甲州光沢山青松院

  自灯明 法灯明 (じとうみょう ほうとうみょう) 

平成18年1月号


  例年になく寒さの厳しい年の暮れでした。凍てつくような冬の夜、 ゴトゴト音をたてる風の声で夜中ふと目が覚めることがあります。 真っ暗な闇の中で思わず空漠とした感に襲われ、灯火のない中、 この世の中のいろんなことを考えたり、現在の日常のこと、 また亡くなっていかれた方々が遺された言葉の意味を 考えたりすることもあります。
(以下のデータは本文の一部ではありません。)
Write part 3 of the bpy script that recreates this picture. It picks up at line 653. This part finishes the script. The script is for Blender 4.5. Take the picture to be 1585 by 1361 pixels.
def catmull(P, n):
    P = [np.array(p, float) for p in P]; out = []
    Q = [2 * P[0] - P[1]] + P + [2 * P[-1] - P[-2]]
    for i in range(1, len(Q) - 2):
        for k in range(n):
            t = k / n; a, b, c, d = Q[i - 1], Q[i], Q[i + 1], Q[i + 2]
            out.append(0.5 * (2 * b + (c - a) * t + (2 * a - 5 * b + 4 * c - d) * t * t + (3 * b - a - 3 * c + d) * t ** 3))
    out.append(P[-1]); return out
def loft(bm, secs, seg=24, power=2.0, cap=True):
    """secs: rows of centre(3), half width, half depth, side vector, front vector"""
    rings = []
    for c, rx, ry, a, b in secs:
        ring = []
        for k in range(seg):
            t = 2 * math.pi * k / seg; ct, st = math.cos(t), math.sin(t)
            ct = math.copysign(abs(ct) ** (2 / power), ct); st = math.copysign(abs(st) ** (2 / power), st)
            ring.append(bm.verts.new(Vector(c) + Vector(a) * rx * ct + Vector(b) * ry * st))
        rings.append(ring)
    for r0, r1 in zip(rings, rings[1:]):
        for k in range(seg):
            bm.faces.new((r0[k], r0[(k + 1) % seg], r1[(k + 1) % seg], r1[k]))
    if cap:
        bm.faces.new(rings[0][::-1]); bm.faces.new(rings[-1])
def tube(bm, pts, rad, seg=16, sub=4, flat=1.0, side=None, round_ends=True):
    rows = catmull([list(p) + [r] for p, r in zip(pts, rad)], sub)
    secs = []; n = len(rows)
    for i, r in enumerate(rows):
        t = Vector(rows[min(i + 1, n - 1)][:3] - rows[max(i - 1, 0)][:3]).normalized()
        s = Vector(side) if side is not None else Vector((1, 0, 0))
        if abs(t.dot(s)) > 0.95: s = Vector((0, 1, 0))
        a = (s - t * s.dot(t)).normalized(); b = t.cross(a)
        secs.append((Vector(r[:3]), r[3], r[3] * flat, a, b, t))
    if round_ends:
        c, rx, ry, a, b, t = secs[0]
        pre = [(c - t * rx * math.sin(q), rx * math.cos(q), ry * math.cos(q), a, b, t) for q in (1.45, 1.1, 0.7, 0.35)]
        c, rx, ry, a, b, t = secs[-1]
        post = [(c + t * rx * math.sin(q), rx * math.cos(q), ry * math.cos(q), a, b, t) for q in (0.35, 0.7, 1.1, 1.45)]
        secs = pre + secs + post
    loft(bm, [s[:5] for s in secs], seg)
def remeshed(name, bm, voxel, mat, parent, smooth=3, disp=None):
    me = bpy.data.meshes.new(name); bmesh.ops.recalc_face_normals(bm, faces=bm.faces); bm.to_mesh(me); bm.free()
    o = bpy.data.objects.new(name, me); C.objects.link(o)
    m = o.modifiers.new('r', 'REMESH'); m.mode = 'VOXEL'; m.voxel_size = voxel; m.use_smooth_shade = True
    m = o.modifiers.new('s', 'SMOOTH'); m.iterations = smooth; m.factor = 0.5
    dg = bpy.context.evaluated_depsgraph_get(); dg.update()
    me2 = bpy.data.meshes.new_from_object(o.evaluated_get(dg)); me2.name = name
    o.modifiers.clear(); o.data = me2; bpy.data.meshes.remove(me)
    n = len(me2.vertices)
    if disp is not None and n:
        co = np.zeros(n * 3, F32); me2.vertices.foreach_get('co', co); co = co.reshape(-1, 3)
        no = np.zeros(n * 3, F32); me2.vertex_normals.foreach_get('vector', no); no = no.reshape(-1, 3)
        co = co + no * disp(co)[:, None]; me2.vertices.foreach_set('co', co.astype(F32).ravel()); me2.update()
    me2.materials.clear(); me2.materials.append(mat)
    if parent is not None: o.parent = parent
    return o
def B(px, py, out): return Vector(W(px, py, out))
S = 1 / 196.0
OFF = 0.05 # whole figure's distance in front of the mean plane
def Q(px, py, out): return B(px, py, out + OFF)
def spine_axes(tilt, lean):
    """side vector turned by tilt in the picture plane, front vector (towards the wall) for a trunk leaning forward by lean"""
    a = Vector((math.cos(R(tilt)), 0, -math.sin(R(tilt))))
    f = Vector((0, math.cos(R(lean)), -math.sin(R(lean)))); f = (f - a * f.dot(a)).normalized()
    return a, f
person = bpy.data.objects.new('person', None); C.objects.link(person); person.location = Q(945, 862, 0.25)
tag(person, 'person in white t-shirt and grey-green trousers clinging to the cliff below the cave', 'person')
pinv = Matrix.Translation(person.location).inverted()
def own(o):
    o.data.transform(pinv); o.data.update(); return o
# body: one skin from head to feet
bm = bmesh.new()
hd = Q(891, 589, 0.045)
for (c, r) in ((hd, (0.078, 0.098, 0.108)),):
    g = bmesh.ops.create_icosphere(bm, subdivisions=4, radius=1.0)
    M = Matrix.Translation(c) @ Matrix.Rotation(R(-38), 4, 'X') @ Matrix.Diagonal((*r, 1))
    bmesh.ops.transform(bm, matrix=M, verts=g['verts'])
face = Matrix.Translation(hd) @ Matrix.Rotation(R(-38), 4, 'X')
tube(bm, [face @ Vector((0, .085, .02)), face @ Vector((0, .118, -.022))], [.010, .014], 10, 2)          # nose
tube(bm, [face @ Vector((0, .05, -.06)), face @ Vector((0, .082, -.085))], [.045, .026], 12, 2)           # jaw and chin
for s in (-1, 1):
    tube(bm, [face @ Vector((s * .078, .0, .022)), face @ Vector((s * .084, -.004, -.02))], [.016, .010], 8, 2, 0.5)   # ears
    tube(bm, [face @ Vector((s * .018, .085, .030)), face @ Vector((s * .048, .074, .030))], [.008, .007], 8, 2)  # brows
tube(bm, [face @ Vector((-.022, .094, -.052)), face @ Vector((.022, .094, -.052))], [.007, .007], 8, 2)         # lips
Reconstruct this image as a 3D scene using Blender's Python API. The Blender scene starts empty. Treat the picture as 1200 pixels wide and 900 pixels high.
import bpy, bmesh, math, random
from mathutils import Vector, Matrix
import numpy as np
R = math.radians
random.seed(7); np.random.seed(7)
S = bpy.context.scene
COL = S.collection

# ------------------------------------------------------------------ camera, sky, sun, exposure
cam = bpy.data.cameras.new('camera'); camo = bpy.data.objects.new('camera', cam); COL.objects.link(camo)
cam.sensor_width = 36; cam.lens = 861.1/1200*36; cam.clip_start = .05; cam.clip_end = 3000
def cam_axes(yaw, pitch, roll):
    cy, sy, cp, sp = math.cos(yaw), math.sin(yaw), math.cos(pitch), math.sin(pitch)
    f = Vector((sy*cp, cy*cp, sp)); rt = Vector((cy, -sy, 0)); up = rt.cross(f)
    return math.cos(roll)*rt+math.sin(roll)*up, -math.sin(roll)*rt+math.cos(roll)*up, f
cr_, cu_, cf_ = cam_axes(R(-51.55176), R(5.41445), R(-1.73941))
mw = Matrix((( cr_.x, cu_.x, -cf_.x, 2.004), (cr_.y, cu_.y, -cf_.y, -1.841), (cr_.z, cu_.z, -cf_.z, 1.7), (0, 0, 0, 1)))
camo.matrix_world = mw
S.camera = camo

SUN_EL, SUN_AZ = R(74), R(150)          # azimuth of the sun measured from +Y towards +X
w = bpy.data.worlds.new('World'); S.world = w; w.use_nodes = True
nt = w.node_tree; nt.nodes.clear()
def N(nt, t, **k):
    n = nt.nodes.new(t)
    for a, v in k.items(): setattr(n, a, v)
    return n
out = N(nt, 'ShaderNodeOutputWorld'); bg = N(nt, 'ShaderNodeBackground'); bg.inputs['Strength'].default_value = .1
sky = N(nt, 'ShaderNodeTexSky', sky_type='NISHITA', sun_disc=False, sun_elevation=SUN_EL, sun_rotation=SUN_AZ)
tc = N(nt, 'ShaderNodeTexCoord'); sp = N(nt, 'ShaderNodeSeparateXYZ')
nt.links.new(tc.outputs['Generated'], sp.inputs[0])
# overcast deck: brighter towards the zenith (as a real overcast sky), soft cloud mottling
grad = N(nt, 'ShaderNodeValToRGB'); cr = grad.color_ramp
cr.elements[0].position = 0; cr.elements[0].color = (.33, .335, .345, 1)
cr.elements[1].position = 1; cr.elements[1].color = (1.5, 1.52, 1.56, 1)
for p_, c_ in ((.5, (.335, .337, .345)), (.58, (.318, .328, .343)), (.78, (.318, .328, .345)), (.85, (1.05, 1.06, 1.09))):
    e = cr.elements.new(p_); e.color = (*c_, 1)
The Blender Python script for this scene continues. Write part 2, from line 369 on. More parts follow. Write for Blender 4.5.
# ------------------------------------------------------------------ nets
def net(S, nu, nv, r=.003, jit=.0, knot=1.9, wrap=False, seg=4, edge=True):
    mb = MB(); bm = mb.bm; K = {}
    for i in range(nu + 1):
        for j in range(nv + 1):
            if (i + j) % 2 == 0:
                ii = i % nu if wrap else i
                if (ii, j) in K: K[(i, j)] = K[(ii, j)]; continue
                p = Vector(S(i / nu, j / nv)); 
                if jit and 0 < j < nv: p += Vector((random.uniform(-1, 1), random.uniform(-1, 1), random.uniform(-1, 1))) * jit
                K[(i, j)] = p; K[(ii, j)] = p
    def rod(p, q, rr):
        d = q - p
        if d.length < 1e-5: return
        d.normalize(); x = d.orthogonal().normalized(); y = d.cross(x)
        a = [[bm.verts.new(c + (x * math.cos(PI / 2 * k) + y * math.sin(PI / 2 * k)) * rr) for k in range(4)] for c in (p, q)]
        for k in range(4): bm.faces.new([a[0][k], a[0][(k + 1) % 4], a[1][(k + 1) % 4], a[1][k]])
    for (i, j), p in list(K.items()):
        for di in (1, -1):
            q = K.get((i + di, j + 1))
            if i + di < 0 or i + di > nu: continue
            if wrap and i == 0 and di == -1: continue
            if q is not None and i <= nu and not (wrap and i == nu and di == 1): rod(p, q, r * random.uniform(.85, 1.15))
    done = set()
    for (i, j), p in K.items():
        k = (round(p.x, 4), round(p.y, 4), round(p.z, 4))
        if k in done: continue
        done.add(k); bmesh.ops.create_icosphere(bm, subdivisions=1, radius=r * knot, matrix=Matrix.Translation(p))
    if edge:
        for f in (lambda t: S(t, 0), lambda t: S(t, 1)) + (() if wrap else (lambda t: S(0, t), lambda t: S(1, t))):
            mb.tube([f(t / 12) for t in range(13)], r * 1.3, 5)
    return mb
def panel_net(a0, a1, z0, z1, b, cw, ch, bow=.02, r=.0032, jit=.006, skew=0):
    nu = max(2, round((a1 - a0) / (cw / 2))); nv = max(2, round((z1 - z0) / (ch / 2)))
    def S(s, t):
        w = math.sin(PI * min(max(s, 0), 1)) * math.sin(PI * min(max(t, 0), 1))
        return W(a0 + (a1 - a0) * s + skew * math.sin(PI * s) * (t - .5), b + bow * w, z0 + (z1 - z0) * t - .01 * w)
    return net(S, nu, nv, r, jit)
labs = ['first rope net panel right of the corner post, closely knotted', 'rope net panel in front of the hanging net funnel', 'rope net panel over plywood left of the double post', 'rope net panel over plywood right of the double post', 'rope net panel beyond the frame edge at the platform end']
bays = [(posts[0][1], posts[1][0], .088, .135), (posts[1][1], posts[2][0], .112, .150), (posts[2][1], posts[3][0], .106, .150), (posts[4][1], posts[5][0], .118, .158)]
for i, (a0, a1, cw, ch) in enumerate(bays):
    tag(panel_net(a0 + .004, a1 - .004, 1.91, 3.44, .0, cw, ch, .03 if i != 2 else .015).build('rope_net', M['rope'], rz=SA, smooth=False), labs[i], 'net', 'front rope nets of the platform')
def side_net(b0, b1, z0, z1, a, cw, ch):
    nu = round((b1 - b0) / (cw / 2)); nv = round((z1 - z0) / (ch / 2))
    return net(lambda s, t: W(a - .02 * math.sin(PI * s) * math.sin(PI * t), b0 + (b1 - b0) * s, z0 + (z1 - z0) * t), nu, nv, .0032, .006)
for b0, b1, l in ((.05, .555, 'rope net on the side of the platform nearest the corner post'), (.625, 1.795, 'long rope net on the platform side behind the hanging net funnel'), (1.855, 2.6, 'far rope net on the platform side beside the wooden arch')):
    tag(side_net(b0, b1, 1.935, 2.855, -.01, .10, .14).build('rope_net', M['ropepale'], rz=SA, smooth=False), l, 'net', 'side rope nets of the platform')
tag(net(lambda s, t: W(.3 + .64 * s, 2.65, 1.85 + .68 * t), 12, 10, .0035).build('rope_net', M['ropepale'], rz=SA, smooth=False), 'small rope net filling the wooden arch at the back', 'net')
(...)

人生もある意味では暗夜行路です。 ひとつひとつの先人の「教え」がなければどのようにして舵を とっていったらよいのでしょうか。

  お釈迦さま、最後の御説法のひとつに「自灯明、法灯明」が あります。お弟子さまの一人が、「先生が亡くなられたらわたしたちは 何を拠り所として生きていったらいいのでしょうか」と問いかけられます。 それに対し釈尊は、「自らをともしびとして生きなさい。法をともしびと して生きていきなさい。」とお示しになられます。

  仏教が伝わってから二千六百年、良い時代ばかりでは ありませんでした。いろんな事情で弾圧され、経典が焼かれたり、 仏像が破壊されたりしたこともありました。そんな逆境でも心ある 禅僧たちは、自らの心の中にこそ仏心、仏性が宿っていると信じ、 己事究明を倦まず怠らず歩んできました。だからこそ禅宗は「仏心宗」と もいいます。

  人生には、利・衰・毀・誉・称・譏・苦・楽の八風が 吹くと言います。八風どころではありません。いつどんな風が吹い て飛ばされてしまうかも分かりません。行く先々、どんな風が吹いても 消えぬ灯火を持ちなさいとお釈迦さまはおっしゃったのではないでしょうか。

  また、暗い海上で、自らともし火となって行く船が、同じような 船と行きかって汽笛を交わすとき、どんなにか心強いことでしょう。わたしたちの 人生における「出会い」もまたそうです。強い灯をともしている人、 小さいけれど吹き飛ばされないでしっかりあたりを照らしている人・・・ いろんなともし火に出会うことができます。

  本年一年また先人の「教え」から学び、檀信徒の皆様と 歩んでいきたいと存じます。